An environmental re-set - reducing milk production when demand is growing - added to the well-documented increasing inflationary pressure on dairy farmers, and a turbulent time may be in store for the milk market in Great Britain (GB), according to dairy consultancy agency, Kite Consulting.

“Commodity dairy production relies on increasing productivity at a local and global level to dilute inflation,” said John Allen from Kite Consulting.

“This has led to the real terms reduction in costs relative to other parts of the economy over the last 30 years, and globalisation in the 21st century accelerated this process.

"In the UK, the effect on a two-litre carton of milk means it is more than 25% cheaper than it was in 2000.”

Demand for dairy world-wide has been growing by 2.1% per annum for the past 10 years, according to Kite, and is set to continue, especially in developing economies.

However, we are now seeing supply slowed, or stunted, and the imposition of new compliance measures in key exporting nations, according to the agency.

Government policies in New Zealand and the EU - both major dairy production areas - are already imposing direct restrictions on the ability of dairy farmers to increase productivity, the agency said.

“In New Zealand, no new land can be converted to dairy; nitrogen applications are restricted to 190kg/ha; and a carbon tax is promised within five years,” said Allen.

“The Netherlands is a key example of the direction of travel in the EU, with €24 billion allocated to paying farmers to leave the livestock sector. Dutch milk production is already down by 4% in the current year.

If New Zealand and other exporting nations cannot produce new product to satisfy the increasing global demand then inevitably this will lead to rising prices for dairy alongside the rising costs," he said.

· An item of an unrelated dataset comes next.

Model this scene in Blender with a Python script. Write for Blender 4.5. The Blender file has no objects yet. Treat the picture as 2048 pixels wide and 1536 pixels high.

The world milk price indicator, IFCN, is already indicating world prices are over $51 per 100kg - 39p/L energy-corrected milk (ECM) - and commentators are expecting this could be exceeded.

"Our latest analysis shows cost inflation of 24% in the break-even milk price over the two years to March 2023. With figures like these, and competition for product, relationships along the supply chain will be tested,” Allen added.

Retailers will not want to pass on increases to consumers this spring but need to be careful about their relationships with processors. Export markets are strong and far better prices can be secured; there will be stiff competition for milk so processors supplying retailers will be competing for milk supply which could migrate away from those supply chains.

“Some will judge this to be a short-term blip in market prices so expect service as normal to resume later this year or in 2023. But, given the environmental cost re-set, then it does not appear we will go back to past price levels for dairy.

“There will be some stress along dairy supply chains, especially where liquid milk has been used as a loss-leader for a generation. Perhaps the real value of having fresh milk every day of the year will have to be re-assessed?” he added.